-- Task prompt --
Look through the lines of the material and count those containing "picture". Give that count alone.

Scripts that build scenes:
++++++++++

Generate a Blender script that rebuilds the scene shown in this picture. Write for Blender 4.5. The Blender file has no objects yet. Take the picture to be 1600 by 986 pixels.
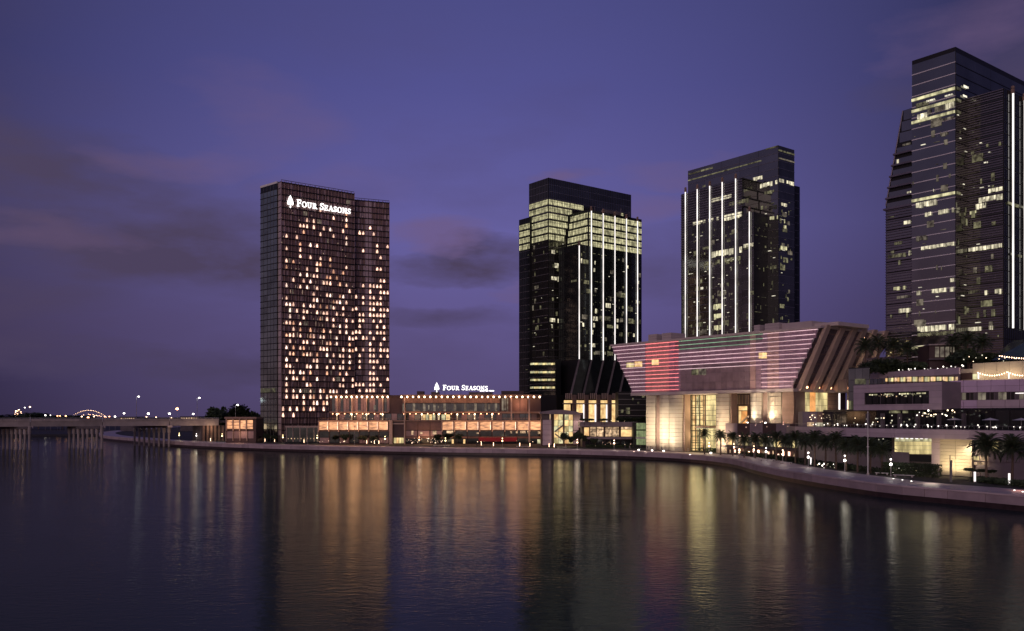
import bpy, bmesh, math, random
from mathutils import Matrix, Vector
from mathutils.geometry import tessellate_polygon
R = random.Random(7)
SC = bpy.context.scene
COL = SC.collection
# ------------------------------------------------------------------ camera
F, CX, HY, HC = 1400.0, 800.0, 650.0, 18.0       # focal length in photo pixels, centre column, horizon row, eye height
cam = bpy.data.cameras.new('camera'); cam.lens = 36*F/1600; cam.sensor_width = 36
cam.shift_y = (HY-493)/1600; cam.clip_end = 20000; cam.clip_start = 1
co = bpy.data.objects.new('camera', cam); COL.objects.link(co)
co.location = (0, 0, HC); co.rotation_euler = (math.radians(90), 0, 0); SC.camera = co
# ------------------------------------------------------------------ world
SUN_EL, SUN_ROT = math.radians(4), math.radians(200)
W = bpy.data.worlds.new('World'); SC.world = W; W.use_nodes = True
nt = W.node_tree; N = nt.nodes; L = nt.links
for n in list(N): N.remove(n)
def nd(t, **k):
    n = N.new(t)
    for a, b in k.items(): setattr(n, a, b)
    return n
def mth(op, a, b=None, c=None, clamp=False):
    n = nd('ShaderNodeMath', operation=op, use_clamp=clamp)
    for i, v in enumerate((a, b, c)):
        if v is None: continue
        if isinstance(v, (int, float)): n.inputs[i].default_value = v
        else: L.new(v, n.inputs[i])
    return n.outputs[0]
def mixc(f, a, b, mode='MIX'):
    n = nd('ShaderNodeMix', data_type='RGBA', blend_type=mode)
    for i, v in ((0, f), (6, a), (7, b)):
        if isinstance(v, (int, float)): n.inputs[i].default_value = v
        elif isinstance(v, tuple): n.inputs[i].default_value = (*v, 1)
        else: L.new(v, n.inputs[i])
    return n.outputs[2]
def ramp(f, stops):
    n = nd('ShaderNodeValToRGB'); L.new(f, n.inputs[0])
    e = n.color_ramp.elements
    while len(e) < len(stops): e.new(0.5)
    for i, (p, c) in enumerate(stops):
        e[i].position = p; e[i].color = (*c, 1) if isinstance(c, tuple) else (c, c, c, 1)
    return n.outputs[0]
tc = nd('ShaderNodeTexCoord'); sep = nd('ShaderNodeSeparateXYZ'); L.new(tc.outputs['Generated'], sep.inputs[0])
dx, dy, dz = sep.outputs
el = mth('ABSOLUTE', dz)
grad = ramp(el, [(0.0, (.092, .068, .165)), (.07, (.115, .090, .235)), (.20, (.130, .117, .355)), (.34, (.084, .083, .285)), (.6, (.04, .045, .15)), (1, (.02, .025, .09))])
dxs = mth('ADD', dx, .04); fall = mth('SUBTRACT', .96, mth('MULTIPLY', 2.7, mth('MULTIPLY', dxs, dxs)))
fall = mth('MAXIMUM', fall, 0.36)
grad = mixc(1.0, grad, fall, 'MULTIPLY')
# towards the set sun, behind the camera: a warm mauve afterglow
back = mth('MULTIPLY', mth('ADD', mth('MULTIPLY', dx, -.75), mth('MULTIPLY', dy, -.66)), 1.1, clamp=True)
glow = ramp(el, [(0.0, (.30, .15, .13)), (.10, (.20, .115, .15)), (.25, (.105, .085, .16)), (.5, (.05, .05, .13)), (1, (.02, .025, .09))])
base = mixc(back, grad, glow)
mp = nd('ShaderNodeMapping'); L.new(tc.outputs['Generated'], mp.inputs[0]); mp.inputs['Scale'].default_value = (1, 1, 3.2)
mp.inputs['Location'].default_value = (1.35, 0.0, 0.62)
def noise(scale, det, vec=None, rough=.55):
    n = nd('ShaderNodeTexNoise'); n.inputs['Scale'].default_value = scale; n.inputs['Detail'].default_value = det
    n.inputs['Roughness'].default_value = rough; L.new(vec or mp.outputs[0], n.inputs['Vector']); return n.outputs[0]
n1 = noise(3.1, 6); n2 = noise(4.6, 5); 
lefty = mth('MULTIPLY_ADD', dx, -0.22, 0.0)
band = mth('MULTIPLY', ramp(el, [(0.0, .7), (.10, 1.0), (.28, .75), (.42, .25), (.7, 0.0)]), 1.0)
n3 = noise(9.0, 6)
m1 = mth('MULTIPLY', ramp(mth('ADD', n1, lefty), [(.50, 0.0), (.66, 1.0)]), band)
base = mixc(mth('MULTIPLY', m1, .30), base, (.072, .053, .118))
wx_ = mth('ADD', dx, mth('MULTIPLY', mth('SUBTRACT', n1, .5), .30)); wz_ = mth('ADD', dz, mth('MULTIPLY', mth('SUBTRACT', n2, .5), .10))
front = mth('MULTIPLY', mth('SUBTRACT', dy, .2), 3.0, clamp=True)
def bank(blobs):
    tot = None
    for (px, py, rx, ry, w) in blobs:                 # a cloud bank: bearing and height of its middle, its half width and half height
        v = Vector(((px-CX)/F, 1, (HY-py)/F)).normalized(); ax = mth('MULTIPLY', mth('SUBTRACT', wx_, v.x), F/rx); az = mth('MULTIPLY', mth('SUBTRACT', wz_, v.z), F/ry)
        d2 = mth('ADD', mth('MULTIPLY', ax, ax), mth('MULTIPLY', az, az)); q = mth('MULTIPLY', mth('MAXIMUM', mth('SUBTRACT', 1.0, d2), 0.0), w)
        tot = q if tot is None else mth('MAXIMUM', tot, q)
    tot = mth('MULTIPLY', tot, mth('ADD', mth('MULTIPLY', mth('SUBTRACT', n3, .5), 3.4), 1.15)); return mth('MULTIPLY', tot, front, clamp=True)
pinkc = bank([(345, 150, 110, 60, .45), (230, 232, 160, 28, .55), (60, 345, 130, 22, .35), (400, 205, 130, 34, .3), (680, 362, 105, 24, .9), (790, 446, 75, 18, .9), (900, 272, 60, 14, .8), (1070, 268, 110, 24, .5), (1490, 55, 110, 40, .55), (540, 290, 130, 30, .25), (1010, 330, 120, 30, .4)])
darkc = bank([(200, 370, 330, 90, .8), (40, 270, 260, 90, .6), (700, 402, 130, 36, .8), (690, 492, 150, 30, .45), (180, 560, 330, 45, .8), (40, 470, 160, 40, .5), (1550, 120, 160, 50, .5), (1010, 420, 160, 60, .3)])
base = mixc(mth('MULTIPLY', darkc, 1.0, clamp=True), base, (.066, .050, .108))
base = mixc(mth('MULTIPLY', pinkc, .58), base, (.155, .098, .200))
sky = nd('ShaderNodeTexSky', sky_type='NISHITA'); sky.sun_disc = False
sky.sun_elevation = math.radians(-2.5); sky.sun_rotation = SUN_ROT
bg1 = nd('ShaderNodeBackground'); L.new(base, bg1.inputs[0]); bg1.inputs[1].default_value = 1.0
bg2 = nd('ShaderNodeBackground'); L.new(sky.outputs[0], bg2.inputs[0]); bg2.inputs[1].default_value = 0.06
ad = nd('ShaderNodeAddShader'); L.new(bg1.outputs[0], ad.inputs[0]); L.new(bg2.outputs[0], ad.inputs[1])
wo = nd('ShaderNodeOutputWorld'); L.new(ad.outputs[0], wo.inputs[0])
# ------------------------------------------------------------------ afterglow lamp, exposure
sl = bpy.data.lights.new('afterglow', 'SUN'); sl.energy = 0.72; sl.angle = math.radians(50); sl.color = (1, .73, .71)
so = bpy.data.objects.new('afterglow', sl); COL.objects.link(so)
so.rotation_euler = Vector((.36, .93, -.16)).to_track_quat('-Z', 'Y').to_euler()
SC.view_settings.view_transform = 'Standard'; SC.view_settings.look = 'None'
SC.view_settings.exposure = 0; SC.view_settings.gamma = 1
SC.render.engine = 'CYCLES'
cy = SC.cycles; cy.use_denoising = True; cy.max_bounces = 5; cy.diffuse_bounces = 2; cy.glossy_bounces = 3
cy.transmission_bounces = 2; cy.sample_clamp_indirect = 4; cy.caustics_reflective = False; cy.caustics_refractive = False
# ------------------------------------------------------------------ materials
def mat(name, col, rough=.6, metal=0.0, var=.18, nscale=.35, bump=0.0, ior=1.45, vert=1.0, spec=None):
    m = bpy.data.materials.new(name); m.use_nodes = True; t = m.node_tree; b = t.nodes['Principled BSDF']
    b.inputs['Roughness'].default_value = rough; b.inputs['Metallic'].default_value = metal; b.inputs['IOR'].default_value = ior
    g = t.nodes.new('ShaderNodeNewGeometry'); mpp = t.nodes.new('ShaderNodeMapping'); mpp.inputs['Scale'].default_value = (1, 1, vert)
    t.links.new(g.outputs['Position'], mpp.inputs[0])
    n = t.nodes.new('ShaderNodeTexNoise'); n.inputs['Scale'].default_value = nscale; n.inputs['Detail'].default_value = 5
    t.links.new(mpp.outputs[0], n.inputs['Vector'])
    oi = t.nodes.new('ShaderNodeObjectInfo')
    ma = t.nodes.new('ShaderNodeMath'); ma.operation = 'MULTIPLY_ADD'; ma.inputs[1].default_value = .35
    t.links.new(oi.outputs['Random'], ma.inputs[0]); t.links.new(n.outputs[0], ma.inputs[2])
    r = t.nodes.new('ShaderNodeValToRGB'); t.links.new(ma.outputs[0], r.inputs[0])
    r.color_ramp.elements[0].position = .35; r.color_ramp.elements[1].position = .95
    r.color_ramp.elements[0].color = (*[c*(1-var) for c in col], 1); r.color_ramp.elements[1].color = (*[min(1, c*(1+var)) for c in col], 1)
    t.links.new(r.outputs[0], b.inputs['Base Color'])
    if bump:
        bn = t.nodes.new('ShaderNodeBump'); bn.inputs['Strength'].default_value = bump; bn.inputs['Distance'].default_value = .05
        n2 = t.nodes.new('ShaderNodeTexNoise'); n2.inputs['Scale'].default_value = 3; t.links.new(g.outputs['Position'], n2.inputs['Vector'])
        t.links.new(n2.outputs[0], bn.inputs['Height']); t.links.new(bn.outputs[0], b.inputs['Normal'])
    return m
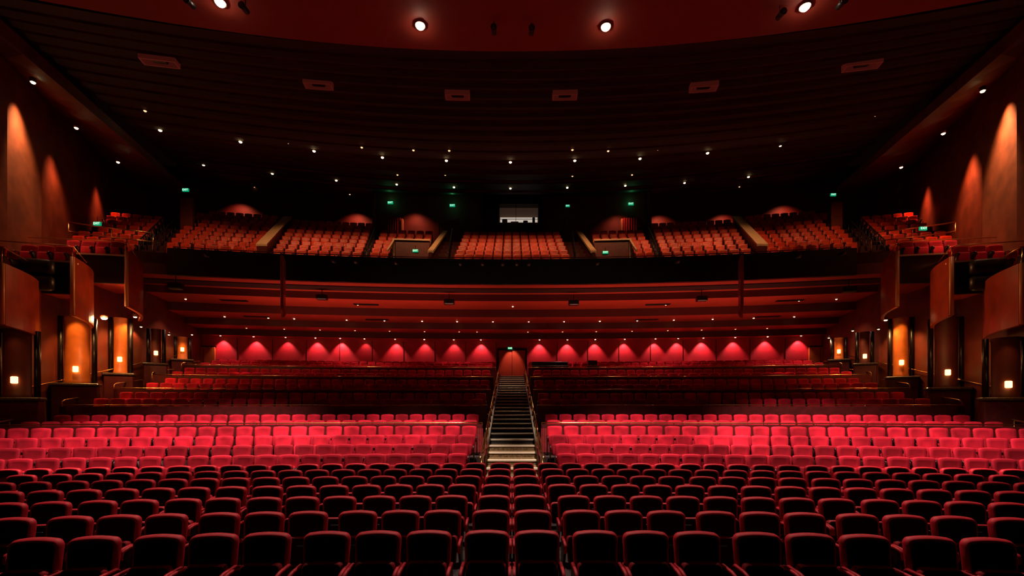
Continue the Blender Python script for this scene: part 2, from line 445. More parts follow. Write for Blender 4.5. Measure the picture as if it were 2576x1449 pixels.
def slope_slab(g,X0,X1,w,D0,D1,z0,z1,th,m=0):
    v=[]
    for X,D,z in ((X0,D0,z0),(X1,D1,z1)):
        for dx in (-w/2,w/2):
            y=arcY(D,X); v+=[(X+dx,y,z-th),(X+dx,y,z)]
    g.add(v,[(0,1,3,2),(4,6,7,5),(0,4,5,1),(2,3,7,6),(1,5,7,3),(0,2,6,4)],m)
for s in (-1,1):  # added fill lights for the side blades, not fixtures
    p=obj('aisle_parapet',None,None,(0,0,0),label="sloping beige-topped parapet beside the balcony aisle",cat='parapet',group='balcony parapets')
    g=G(); slope_slab(g,s*13.72,s*16.0,.62,25.0,32.4,11.25,15.9,.12); obj('coping',mesh('coping',g.geo(),['beige']),p)
    g=G(); slope_slab(g,s*13.72,s*16.0,.5,25.0,32.4,11.14,15.79,1.3); obj('panel',mesh('panel',g.geo(),['partition']),p)
    p=obj('aisle_parapet',None,None,(0,0,0),label="narrow beige parapet next to the exit passage",cat='parapet',group='balcony parapets')
    g=G(); slope_slab(g,s*4.72,s*4.72,.32,25.4,31,11.35,14.75,.14); obj('coping',mesh('coping',g.geo(),['beige']),p)
    g=G(); slope_slab(g,s*4.72,s*4.72,.2,25.4,31,11.25,14.65,1.4); obj('panel',mesh('panel',g.geo(),['partition']),p)
    p=obj('exit_passage_wall',None,None,(0,0,0),label="dark passage opening with beige coping in the balcony",cat='wall')
    g=G(); arc_slab(g,26.35,26.5,s*4.95,s*6.95,10.3,12.25,2); obj('panel',mesh('panel',g.geo(),['partition']),p)
    g=G(); arc_slab(g,26.26,26.54,s*4.9,s*7.1,12.25,12.33,2); arc_slab(g,26.26,26.5,s*7.0,s*7.1,10.3,12.25,1); slope_slab(g,s*7.05,s*7.05,.10,25.0,26.4,11.2,12.33,.10); obj('coping',mesh('coping',g.geo(),['beige']),p)
    for sx in (3.75,8.5,19.4,20.0):
        D0,D1=25.0,31
        if sx==19.4: D1=33
        a=bs(sx,D0)*s; b=bs(sx,D1)*s; g=G(True)
        pts=[(a+(b-a)*i/8,arcY(D0+(D1-D0)*i/8,a+(b-a)*i/8),bz(D0+(D1-D0)*i/8)+.95+.15) for i in range(9)]
        tube(g,pts,.035)
        for q in pts: tube(g,[(q[0],q[1],q[2]-1.2),q],.03,5)
        tube(g,[(q[0],q[1],q[2]-.4) for q in pts],.015,5)
        obj('stair_railing',mesh('stair_railing',g.geo(),['black']),label="black metal railing climbing the balcony aisle",cat='railing',group='balcony railings')
    g=G(True)
    for dz in (.0,.45):
        tube(g,[(s*18.3,22.3,10.75+dz),(s*20.3,21.9,10.85+dz),(s*21.9,21.6,11.0+dz)],.03)
    for t in (0,.5,1): tube(g,[(s*(18.3+3.6*t),22.3-.7*t,10.1),(s*(18.3+3.6*t),22.3-.7*t,11.2+.25*t)],.025)
    obj('outer_rail',mesh('outer_rail',g.geo(),['brass']),label="double brass rail in front of the outer balcony seats",cat='rail',group='outer balcony rails')

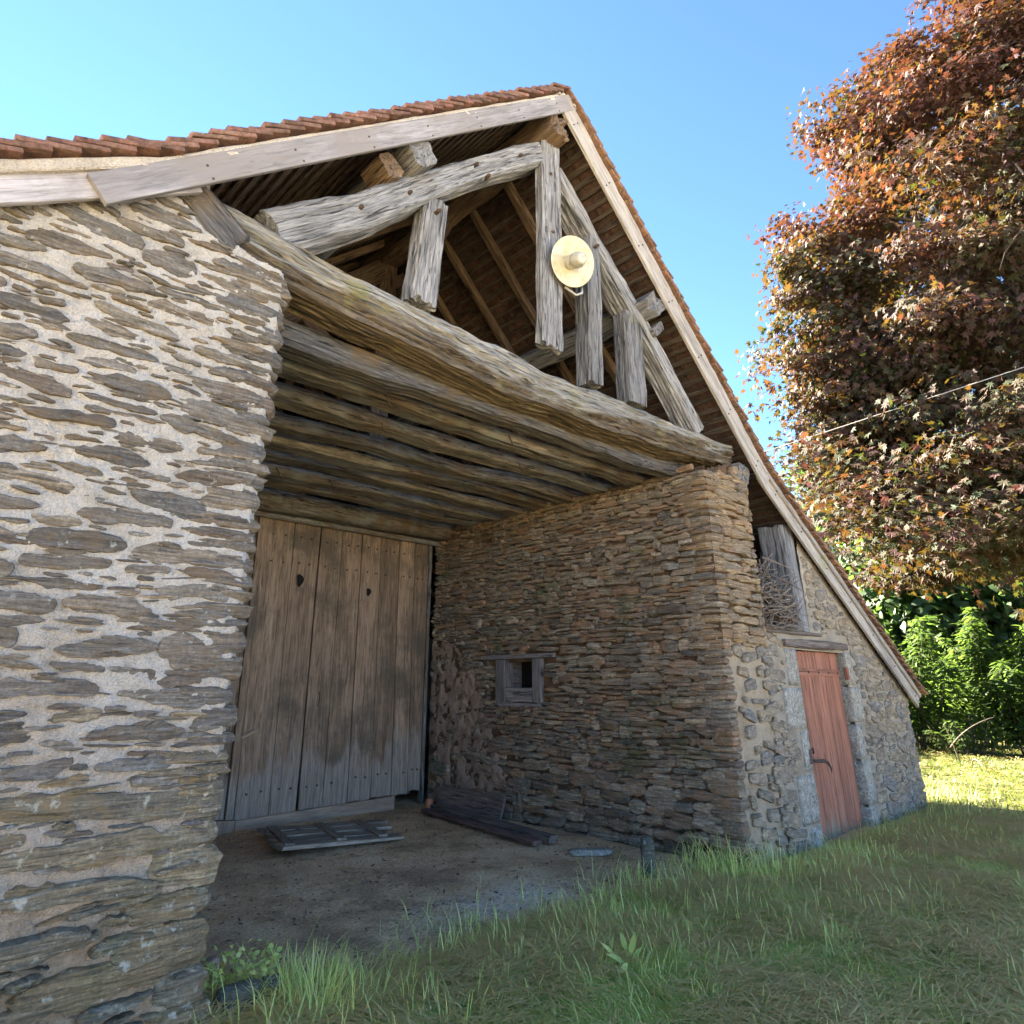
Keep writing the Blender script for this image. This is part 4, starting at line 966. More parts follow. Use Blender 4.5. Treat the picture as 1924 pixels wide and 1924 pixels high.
# ------------------------------------------------------------------ brushwood in the lean-to opening
brush = thing('brushwood_pile', (5.9, .5, 2.19), 'pile of dry grey sticks stacked in the lean-to opening beside the post', 'brushwood')
sticks = []
for k in range(620):
    y = random.uniform(.0, .9) if k > 110 else random.uniform(-.06, .2)
    x = random.uniform(5.5, 6.28); z_ = 2.2+abs(random.gauss(0, .45))
    if z_ > 3.05-.5*(x-5.5): z_ = random.uniform(2.2, 2.75)
    a = random.gauss(0, .45); Ls = random.uniform(.25, .7); y2 = y+random.uniform(-.2, .2)
    dx = math.cos(a)*Ls/2; dz_ = math.sin(a)*Ls/2
    x = min(max(x, 5.47+abs(dx)*.8), 6.32-abs(dx)*.6)
    pts = [(x-dx, y, z_-dz_), (x-dx*.3, (y+y2)/2+random.uniform(-.02, .02), z_-dz_*.3+random.uniform(-.04, .04)), (x+dx*.4, (y+y2)/2, z_+dz_*.4+random.uniform(-.04, .04)), (x+dx, y2, z_+dz_)]
    pts = [(min(max(p_[0], 5.46), 6.30), p_[1], max(p_[2], 2.19)) for p_ in pts]
    if k < 110: tube('stick', pts, [.011, .008, .004], M_twig, brush, 5)
    else: sticks.append(tube_arr(pts, [.01, .007, .004], 5))
V, F, A = join_arr(sticks); o = link('inner_sticks', mesh_np('inner_sticks', V, F, True, **A), M_twig, brush); o['kind'] = 'stuff'

# ------------------------------------------------------------------ loose things on the ground
def gz(x, y): return float(ground_z(np.array(x), np.array(y)))
pan = thing('wooden_hatch', (2.5, 3.45, gz(2.5, 3.45)), 'broken wooden board panel with cross battens lying flat before the big door', 'hatch')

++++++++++

-- Answer to the exercise --
3